Struggling with Live-Stream? A Different Way to Have Liturgy at Home

by | Apr 17, 2020 | Faith & Family, Prayers, Spirituality

“Watching the liturgy on a screen just isn’t the same experience.” 

I have heard many people speak this honest reflection over the past few weeks. And it’s true! Of course it’s not the same experience, and it can’t be. That’s part of what is making this extended period of sheltering-in-place so difficult. We simply can’t experience liturgy in the same way.

But that’s not entirely true. There is an underutilized form of Catholic liturgy that we can experience in the same way (or at least a similar way) throughout these days. And that’s the Liturgy of the Hours. Are you familiar with this form of prayer?

If it’s new for you, consider this an invitation to experience another form of Catholic liturgy that might help you through this time of physical distancing. 

How can you learn more about this form of prayer? Here are some suggested steps:

  1. Give this article a read: “Catholic 101: Intro to the Liturgy of the Hours.” If you are unfamiliar with the Liturgy of the Hours altogether, it’s a perfect introduction.
  2. Download an app that includes the Liturgy of the Hours, like iBreviary. It’s free!
  3. Look up a YouTube video tutorial that walks you through the steps of praying it. Here’s a video that shows you how to pray it specifically with the iBreviary app from step 2. Isn’t that helpful??
  4. Give it a try! 

These prayers can be prayed in common with others that you are sheltering with, like your spouse, other family members, or roommates. Or they can be prayed individually. One of the great benefits is that you can pray this anywhere, with anyone. It’s also a very participatory prayer. When praying it with others, one person takes the lead, but everyone joins in. 1 Most importantly, when we pray the Liturgy of the Hours, we join in the prayer of the whole church.

Why bother? Just take a look at what the General Instruction for the Liturgy of the Hours has to say about it: 

Our sanctification is accomplished and worship is offered to God in the liturgy of the hours in such a way that an exchange or dialogue is set up between God and us, in which “God is speaking to his people … and his people are responding to him by both song and prayer.”

Those taking part in the liturgy of the hours have access to holiness of the richest kind through the life-giving word of God, which in this liturgy receives great emphasis. Thus its readings are drawn from sacred Scripture, God’s words in the psalms are sung in his presence, and the intercessions, prayers, and hymns are inspired by Scripture and steeped in its spirit.

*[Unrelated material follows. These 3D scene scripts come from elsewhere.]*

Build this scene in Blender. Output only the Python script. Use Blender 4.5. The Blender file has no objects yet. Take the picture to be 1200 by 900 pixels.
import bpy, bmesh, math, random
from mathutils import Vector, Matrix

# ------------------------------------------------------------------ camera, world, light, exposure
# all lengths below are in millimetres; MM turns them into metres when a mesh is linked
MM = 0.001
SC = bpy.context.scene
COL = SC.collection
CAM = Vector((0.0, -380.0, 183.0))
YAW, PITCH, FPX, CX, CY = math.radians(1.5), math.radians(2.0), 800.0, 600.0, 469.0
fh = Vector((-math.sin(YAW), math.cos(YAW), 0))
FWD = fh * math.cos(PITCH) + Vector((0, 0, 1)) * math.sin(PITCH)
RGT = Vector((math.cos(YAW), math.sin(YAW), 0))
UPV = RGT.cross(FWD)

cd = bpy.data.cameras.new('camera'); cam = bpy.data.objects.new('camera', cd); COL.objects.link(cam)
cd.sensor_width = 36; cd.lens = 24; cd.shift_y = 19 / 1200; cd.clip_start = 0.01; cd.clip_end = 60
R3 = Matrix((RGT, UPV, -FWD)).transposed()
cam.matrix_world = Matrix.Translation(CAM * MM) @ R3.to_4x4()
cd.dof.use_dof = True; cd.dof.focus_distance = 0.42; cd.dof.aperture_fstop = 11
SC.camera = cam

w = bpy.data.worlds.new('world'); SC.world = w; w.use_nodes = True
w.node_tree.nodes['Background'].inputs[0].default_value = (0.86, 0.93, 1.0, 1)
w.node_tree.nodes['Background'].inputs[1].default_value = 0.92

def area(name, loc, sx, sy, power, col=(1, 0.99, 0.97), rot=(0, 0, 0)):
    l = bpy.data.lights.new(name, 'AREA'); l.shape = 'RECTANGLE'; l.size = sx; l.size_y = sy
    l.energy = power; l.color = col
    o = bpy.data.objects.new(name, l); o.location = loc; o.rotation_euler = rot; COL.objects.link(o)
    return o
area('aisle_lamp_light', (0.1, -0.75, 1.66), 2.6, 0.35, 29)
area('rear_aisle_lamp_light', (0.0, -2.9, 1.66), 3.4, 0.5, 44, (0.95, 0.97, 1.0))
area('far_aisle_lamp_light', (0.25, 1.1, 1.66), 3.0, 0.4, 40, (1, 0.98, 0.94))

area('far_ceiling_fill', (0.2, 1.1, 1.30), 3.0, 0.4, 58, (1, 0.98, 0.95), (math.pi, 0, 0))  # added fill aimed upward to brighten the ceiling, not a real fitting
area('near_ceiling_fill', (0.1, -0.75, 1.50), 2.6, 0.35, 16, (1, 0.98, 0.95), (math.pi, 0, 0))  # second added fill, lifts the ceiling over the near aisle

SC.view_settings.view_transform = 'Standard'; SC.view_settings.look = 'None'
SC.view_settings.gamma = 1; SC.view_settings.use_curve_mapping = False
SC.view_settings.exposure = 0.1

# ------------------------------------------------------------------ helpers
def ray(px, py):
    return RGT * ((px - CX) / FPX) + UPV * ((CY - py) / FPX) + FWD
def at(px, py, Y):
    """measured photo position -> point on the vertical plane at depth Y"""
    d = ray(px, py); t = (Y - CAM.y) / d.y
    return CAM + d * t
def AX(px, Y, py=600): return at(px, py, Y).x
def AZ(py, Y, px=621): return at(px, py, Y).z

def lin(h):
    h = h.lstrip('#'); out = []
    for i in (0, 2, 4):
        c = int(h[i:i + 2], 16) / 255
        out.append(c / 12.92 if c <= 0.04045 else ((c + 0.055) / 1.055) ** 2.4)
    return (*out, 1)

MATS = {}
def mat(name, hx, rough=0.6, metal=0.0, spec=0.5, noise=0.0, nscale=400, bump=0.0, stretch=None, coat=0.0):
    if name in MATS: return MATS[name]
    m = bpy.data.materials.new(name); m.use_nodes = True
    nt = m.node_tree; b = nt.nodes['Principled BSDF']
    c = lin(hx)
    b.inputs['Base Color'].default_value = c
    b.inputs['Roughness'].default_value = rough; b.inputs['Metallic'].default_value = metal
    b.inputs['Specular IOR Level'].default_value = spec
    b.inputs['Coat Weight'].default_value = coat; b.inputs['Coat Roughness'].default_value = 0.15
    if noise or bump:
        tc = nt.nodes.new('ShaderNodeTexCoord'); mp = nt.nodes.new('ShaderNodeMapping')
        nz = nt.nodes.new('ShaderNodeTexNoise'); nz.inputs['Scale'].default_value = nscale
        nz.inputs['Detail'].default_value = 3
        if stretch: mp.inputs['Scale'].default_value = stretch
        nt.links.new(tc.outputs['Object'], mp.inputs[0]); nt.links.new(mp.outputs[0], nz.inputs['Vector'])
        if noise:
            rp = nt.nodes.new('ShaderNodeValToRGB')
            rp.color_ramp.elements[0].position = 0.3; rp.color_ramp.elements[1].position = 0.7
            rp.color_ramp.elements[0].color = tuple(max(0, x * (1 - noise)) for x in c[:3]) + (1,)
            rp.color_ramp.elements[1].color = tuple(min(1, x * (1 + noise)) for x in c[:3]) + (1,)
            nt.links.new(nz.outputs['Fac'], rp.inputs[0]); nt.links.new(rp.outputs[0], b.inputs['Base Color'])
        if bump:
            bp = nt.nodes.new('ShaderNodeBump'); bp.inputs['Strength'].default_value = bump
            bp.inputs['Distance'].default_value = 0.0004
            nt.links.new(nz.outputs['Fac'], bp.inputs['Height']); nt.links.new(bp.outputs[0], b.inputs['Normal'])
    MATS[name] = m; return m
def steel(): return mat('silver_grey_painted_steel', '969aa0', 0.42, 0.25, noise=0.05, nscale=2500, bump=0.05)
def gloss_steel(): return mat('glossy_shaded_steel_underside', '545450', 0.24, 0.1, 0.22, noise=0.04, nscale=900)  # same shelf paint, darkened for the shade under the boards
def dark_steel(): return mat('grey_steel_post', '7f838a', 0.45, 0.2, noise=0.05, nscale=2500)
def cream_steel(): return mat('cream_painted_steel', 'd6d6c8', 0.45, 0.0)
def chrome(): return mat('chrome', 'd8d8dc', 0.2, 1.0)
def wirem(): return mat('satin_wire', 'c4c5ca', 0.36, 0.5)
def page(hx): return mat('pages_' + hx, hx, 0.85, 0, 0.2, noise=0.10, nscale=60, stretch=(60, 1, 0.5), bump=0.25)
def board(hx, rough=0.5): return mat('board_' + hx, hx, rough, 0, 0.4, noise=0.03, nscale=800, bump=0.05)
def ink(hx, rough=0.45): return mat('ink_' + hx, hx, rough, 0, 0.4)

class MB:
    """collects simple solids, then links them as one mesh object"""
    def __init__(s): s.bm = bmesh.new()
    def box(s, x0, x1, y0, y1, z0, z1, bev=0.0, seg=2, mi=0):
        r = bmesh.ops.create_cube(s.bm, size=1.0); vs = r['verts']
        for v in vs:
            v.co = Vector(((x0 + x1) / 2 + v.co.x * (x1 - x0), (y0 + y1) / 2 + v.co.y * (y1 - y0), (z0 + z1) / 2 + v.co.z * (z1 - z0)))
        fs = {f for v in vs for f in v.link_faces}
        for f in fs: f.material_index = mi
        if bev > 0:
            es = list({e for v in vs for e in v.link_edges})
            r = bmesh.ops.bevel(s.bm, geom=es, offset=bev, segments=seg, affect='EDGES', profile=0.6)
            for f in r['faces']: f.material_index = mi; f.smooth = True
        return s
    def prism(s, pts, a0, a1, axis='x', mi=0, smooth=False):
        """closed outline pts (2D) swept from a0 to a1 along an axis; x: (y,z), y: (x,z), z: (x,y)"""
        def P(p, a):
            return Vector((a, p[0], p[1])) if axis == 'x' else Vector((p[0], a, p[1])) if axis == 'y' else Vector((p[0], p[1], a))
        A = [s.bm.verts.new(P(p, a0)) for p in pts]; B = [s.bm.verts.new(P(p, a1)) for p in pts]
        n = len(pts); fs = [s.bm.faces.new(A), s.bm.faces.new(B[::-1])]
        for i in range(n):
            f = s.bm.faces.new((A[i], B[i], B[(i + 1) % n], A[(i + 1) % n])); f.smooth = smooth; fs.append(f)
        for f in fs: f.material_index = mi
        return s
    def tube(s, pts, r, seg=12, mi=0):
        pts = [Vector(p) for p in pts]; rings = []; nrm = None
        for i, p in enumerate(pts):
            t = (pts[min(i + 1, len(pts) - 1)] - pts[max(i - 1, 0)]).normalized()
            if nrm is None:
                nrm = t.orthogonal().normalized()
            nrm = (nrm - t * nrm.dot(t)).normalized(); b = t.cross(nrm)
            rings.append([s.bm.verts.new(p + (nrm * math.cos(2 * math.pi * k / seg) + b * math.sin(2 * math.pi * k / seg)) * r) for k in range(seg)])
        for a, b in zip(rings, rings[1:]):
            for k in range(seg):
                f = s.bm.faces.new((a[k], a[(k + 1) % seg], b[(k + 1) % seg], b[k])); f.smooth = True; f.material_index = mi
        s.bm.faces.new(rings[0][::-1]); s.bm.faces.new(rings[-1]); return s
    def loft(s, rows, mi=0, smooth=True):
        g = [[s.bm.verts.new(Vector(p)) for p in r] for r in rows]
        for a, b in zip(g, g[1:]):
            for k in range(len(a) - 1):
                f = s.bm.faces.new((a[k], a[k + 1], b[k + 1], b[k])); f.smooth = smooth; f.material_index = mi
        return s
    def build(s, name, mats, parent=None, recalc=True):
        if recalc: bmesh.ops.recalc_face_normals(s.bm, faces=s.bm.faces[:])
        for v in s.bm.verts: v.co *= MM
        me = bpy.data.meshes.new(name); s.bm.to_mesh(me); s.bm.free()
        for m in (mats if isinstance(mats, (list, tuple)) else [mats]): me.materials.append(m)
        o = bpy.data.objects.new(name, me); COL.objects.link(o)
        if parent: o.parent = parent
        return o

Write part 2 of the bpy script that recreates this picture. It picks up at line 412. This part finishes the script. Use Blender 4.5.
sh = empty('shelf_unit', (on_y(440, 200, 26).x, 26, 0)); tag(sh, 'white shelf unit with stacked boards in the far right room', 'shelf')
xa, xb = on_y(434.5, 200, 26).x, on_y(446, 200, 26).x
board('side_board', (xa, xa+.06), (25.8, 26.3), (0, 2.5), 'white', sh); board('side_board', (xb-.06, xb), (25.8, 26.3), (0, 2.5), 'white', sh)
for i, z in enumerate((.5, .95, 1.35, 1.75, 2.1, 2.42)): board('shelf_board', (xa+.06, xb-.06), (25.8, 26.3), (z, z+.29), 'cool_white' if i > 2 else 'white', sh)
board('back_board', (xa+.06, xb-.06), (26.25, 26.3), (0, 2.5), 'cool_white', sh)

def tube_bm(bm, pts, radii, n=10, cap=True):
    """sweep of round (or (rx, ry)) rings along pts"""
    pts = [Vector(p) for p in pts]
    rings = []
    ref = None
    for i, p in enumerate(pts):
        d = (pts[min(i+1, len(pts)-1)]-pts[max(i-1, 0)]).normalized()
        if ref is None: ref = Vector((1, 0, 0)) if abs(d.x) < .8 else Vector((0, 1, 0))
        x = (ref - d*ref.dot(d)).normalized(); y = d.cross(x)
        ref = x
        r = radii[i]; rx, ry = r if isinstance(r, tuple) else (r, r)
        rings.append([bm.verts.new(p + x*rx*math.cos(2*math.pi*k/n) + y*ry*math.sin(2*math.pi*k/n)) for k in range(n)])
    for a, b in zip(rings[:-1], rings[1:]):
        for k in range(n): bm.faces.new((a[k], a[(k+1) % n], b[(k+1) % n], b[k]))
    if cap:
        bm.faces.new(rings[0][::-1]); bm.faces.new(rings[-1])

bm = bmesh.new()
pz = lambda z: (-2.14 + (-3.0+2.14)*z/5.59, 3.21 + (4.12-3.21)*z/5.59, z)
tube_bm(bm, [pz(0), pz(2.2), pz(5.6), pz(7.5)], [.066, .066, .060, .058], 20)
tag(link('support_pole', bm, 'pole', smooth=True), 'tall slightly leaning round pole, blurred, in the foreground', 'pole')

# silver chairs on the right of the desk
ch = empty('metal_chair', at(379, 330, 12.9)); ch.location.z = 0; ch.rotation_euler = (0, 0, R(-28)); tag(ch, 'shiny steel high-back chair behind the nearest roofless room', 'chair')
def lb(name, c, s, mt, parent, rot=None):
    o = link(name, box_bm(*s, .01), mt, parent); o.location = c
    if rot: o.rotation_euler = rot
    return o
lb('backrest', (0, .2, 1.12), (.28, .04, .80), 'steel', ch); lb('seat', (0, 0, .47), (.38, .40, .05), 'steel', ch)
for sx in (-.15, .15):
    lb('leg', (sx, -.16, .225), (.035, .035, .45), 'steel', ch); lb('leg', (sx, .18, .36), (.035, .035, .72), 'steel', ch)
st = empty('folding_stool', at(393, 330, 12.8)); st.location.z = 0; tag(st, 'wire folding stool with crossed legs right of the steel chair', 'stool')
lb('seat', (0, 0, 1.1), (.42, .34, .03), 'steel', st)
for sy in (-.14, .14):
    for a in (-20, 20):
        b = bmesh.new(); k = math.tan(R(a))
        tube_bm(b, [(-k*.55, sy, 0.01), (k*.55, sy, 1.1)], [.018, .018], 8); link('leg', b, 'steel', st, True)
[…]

Hence, not only when those things are read “that are written for our instruction” (Rom 15:4), but also when the Church prays or sings, faith is deepened for those who take part and their minds are lifted up to God, in order to offer him their worship as intelligent beings and to receive his grace more plentifully.

Do you need any more motivation than that??

This form of prayer could be especially helpful for families during this time when public Masses aren’t available. As the General Instruction says, “It is of great advantage for the family, the domestic sanctuary of the Church, not only to pray together to God but also to celebrate some parts of the liturgy of the hours as occasion offers, in order to enter more deeply into the life of the Church.”

So maybe before gathering with your family to watch a Mass on a screen this Sunday, you could try starting by celebrating liturgy together, in person, with no screens…using the Liturgy of the Hours. 2

The first couple of times might be haphazard, but trust me: you’ll get the hang of it. You might just find it a better form of liturgy for you than watching it on a screen. 

If ever there was a time to give it a try, that time is now.

  1. It is typical when praying the Liturgy of the Hours to split the room in half, with each side alternating reading a stanza of the psalms and canticles. So, you can do that if you have a few others joining you. In smaller groups, you could just go back and forth if you’re praying with one other person, or rotate among three if there are only three of you praying together.
  2. Given the circumstances, it’s a great idea to follow along with Sunday Masses online. Think of this article as an invitation to consider opportunities beyond that, which could complement your experience of watching a live-stream Mass at home. If you’re really struggling to engage and pray with the online Mass experience, the Liturgy of the Hours could even replace it, since the Sunday obligation has been temporarily lifted. Carefully discern what is best for you and your family.